March 15, 2010

Iran to Send Heavier Satellites to Higher Orbits in 2 Years

TEHRAN (FNA)- A senior Iranian aerospace official announced here in Tehran on Monday that President Ahmadinejad's declaration about sending heavier homemade satellites into the higher orbits will come into effect in two years. "The promise made by the president on launching heavier satellites into the higher altitudes than what was done on February 3 will come into practice in less than two years," Managing Director of Iran's Air Industries Organization Manouchehr Manteqi told FNA.

Referring to Iran's achievements in the field of aerospace in recent years, Manteqi reiterated that if Iran continues its present trend of progress in the next few years, it will be able to send scientists and astronauts into space within 10 years.

The first biocapsule of living creatures from Iran was sent into the space on the back of Kavoshgar-3 (Explorer-3) carrier on February 3. The capsule has the ability to send back empirical data to studying the living creatures' status in the space.

Also in February, Iran unveiled a new generation of home-made satellites and another newly-developed satellite carrier called Simorgh (Phoenix, a legendary bird in Persian stories).

The satellite carrier utilizes a new generation of liquid-fuel engines to put satellites in orbit.

The milk-bottle shaped rocket, emblazoned in blue with the words "Satellite Carrier Simorgh," is equipped to carry a 60-kilogram (132-pound) satellite 500 kilometers (310 miles) into orbit.

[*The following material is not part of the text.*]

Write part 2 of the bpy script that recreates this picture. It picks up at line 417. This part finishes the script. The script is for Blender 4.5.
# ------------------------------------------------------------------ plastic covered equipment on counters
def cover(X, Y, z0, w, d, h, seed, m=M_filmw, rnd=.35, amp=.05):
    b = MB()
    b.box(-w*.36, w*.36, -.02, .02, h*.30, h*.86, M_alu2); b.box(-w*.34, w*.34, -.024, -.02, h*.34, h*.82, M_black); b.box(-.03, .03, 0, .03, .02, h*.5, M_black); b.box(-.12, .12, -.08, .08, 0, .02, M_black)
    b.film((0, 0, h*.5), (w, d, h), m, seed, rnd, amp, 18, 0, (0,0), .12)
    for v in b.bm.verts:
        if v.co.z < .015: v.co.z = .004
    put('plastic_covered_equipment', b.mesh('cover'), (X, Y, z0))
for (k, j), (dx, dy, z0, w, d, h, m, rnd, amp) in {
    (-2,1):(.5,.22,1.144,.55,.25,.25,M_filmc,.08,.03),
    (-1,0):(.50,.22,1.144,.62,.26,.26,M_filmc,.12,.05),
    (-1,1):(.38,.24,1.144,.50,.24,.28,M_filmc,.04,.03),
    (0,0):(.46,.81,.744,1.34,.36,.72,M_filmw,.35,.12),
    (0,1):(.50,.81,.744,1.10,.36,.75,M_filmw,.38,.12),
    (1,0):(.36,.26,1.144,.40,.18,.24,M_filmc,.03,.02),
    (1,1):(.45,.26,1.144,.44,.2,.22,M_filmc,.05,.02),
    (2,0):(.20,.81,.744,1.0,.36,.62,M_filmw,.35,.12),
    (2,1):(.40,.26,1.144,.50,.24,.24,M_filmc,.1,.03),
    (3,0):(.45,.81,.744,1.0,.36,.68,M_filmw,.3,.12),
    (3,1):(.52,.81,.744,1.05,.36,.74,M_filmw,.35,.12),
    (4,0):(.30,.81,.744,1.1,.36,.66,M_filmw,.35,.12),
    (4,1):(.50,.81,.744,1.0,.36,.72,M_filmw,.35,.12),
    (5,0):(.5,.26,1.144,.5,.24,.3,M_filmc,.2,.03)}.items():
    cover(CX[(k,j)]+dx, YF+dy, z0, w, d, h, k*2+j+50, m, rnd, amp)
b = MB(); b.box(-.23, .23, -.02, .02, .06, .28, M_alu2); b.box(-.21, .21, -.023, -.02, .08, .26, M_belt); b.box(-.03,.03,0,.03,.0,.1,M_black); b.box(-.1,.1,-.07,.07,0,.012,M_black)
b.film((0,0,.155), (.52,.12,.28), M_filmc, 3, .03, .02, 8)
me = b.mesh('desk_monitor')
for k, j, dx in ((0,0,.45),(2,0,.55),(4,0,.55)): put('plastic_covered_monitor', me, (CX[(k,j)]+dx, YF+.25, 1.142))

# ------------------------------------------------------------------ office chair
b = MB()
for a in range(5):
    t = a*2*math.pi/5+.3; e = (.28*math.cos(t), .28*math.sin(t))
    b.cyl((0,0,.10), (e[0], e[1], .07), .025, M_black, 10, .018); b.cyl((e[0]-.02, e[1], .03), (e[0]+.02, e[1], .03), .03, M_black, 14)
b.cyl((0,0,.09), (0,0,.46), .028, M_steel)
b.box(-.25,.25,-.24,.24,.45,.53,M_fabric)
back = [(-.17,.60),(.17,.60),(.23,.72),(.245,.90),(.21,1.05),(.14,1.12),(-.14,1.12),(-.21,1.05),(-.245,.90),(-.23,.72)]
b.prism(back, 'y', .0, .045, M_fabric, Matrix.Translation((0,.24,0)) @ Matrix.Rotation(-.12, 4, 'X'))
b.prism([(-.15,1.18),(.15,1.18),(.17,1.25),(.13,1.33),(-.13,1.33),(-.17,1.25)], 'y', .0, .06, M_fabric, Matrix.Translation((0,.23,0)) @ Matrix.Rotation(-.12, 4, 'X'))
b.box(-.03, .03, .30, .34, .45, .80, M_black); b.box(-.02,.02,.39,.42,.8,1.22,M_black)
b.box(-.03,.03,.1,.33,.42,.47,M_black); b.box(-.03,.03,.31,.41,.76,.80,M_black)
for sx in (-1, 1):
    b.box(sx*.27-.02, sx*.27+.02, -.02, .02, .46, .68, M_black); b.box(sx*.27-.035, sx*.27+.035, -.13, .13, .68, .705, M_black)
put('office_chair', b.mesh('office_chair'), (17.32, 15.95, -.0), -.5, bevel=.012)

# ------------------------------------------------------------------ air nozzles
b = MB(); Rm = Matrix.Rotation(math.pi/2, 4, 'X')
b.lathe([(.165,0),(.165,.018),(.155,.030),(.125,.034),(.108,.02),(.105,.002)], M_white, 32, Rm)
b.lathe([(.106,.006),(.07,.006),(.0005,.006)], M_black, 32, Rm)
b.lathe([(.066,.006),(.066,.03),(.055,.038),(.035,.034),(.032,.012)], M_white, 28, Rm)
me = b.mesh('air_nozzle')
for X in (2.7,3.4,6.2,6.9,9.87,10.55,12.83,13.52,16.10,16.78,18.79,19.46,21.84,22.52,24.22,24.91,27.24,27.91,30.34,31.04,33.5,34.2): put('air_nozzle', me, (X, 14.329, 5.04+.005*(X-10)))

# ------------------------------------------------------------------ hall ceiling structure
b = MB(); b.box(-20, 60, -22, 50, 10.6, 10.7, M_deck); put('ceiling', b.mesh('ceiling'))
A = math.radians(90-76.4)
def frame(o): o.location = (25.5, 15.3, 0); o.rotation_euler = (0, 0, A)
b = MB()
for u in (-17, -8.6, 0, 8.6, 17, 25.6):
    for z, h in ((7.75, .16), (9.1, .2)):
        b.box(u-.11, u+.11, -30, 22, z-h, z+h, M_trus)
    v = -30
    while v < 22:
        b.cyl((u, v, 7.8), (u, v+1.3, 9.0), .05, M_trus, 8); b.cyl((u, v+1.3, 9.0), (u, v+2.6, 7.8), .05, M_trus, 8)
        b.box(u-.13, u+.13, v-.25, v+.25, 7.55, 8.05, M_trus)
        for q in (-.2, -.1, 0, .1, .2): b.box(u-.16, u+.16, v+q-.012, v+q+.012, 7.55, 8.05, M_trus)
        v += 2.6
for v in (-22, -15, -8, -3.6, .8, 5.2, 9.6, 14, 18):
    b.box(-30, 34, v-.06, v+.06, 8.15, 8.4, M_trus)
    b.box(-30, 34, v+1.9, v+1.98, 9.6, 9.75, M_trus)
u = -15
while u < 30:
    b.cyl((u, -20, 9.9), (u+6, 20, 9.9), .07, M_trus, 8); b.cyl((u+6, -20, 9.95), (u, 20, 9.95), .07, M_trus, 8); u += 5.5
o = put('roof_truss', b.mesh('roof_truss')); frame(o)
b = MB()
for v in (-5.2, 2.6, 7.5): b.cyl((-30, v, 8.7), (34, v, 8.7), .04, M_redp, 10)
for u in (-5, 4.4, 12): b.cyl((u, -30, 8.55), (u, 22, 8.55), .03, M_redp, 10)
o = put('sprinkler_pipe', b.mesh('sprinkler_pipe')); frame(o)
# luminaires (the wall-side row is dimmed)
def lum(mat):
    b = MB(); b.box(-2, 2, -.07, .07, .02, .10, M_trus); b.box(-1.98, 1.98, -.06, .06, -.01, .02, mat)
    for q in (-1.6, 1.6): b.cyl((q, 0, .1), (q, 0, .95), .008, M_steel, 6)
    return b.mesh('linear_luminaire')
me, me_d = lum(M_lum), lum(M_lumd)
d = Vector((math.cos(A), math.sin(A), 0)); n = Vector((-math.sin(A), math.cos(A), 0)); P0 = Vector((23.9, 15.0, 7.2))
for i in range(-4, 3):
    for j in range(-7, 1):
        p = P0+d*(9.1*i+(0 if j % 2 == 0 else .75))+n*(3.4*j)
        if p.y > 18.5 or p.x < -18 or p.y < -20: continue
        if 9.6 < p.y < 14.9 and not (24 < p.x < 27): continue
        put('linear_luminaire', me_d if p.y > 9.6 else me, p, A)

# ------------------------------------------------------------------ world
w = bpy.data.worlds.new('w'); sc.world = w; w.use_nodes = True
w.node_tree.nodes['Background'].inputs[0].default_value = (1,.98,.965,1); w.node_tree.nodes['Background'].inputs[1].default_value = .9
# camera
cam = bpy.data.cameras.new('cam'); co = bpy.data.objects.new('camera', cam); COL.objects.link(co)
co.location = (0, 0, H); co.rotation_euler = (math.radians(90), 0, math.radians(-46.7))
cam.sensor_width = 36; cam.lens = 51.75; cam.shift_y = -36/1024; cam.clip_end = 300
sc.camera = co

The 27-meter (90-foot) tall multi-stage rocket weighs 85 tons and its liquid fuel propulsion system has a thrust of up to 143 tons. The rocket uses a cluster of four engines each having a thrust of 32 tons plus a control engine with a thrust of 15 tons.

Experts believe that the engine could be used in future for carrying 700-kilogram (1540-pound) satellites 1000 kilometers (620 miles) into orbit.

Simorgh is different from Iran's first home-made satellite carrier Safir (Ambassador) - which carried Iran's Omid (Hope) satellite - both in length and diameter and has been designed to carry the new generation of Iranian satellites into the orbit.

Iranian president also on February 3 announced Tehran's plans for sending scientists and astronauts into space in future.

"With God's help, (Iranian) scientists will be sent into the space and they will observe the universe from there," the Iranian president said at a ceremony to unveil several national achievements, specially in the field of aerospace.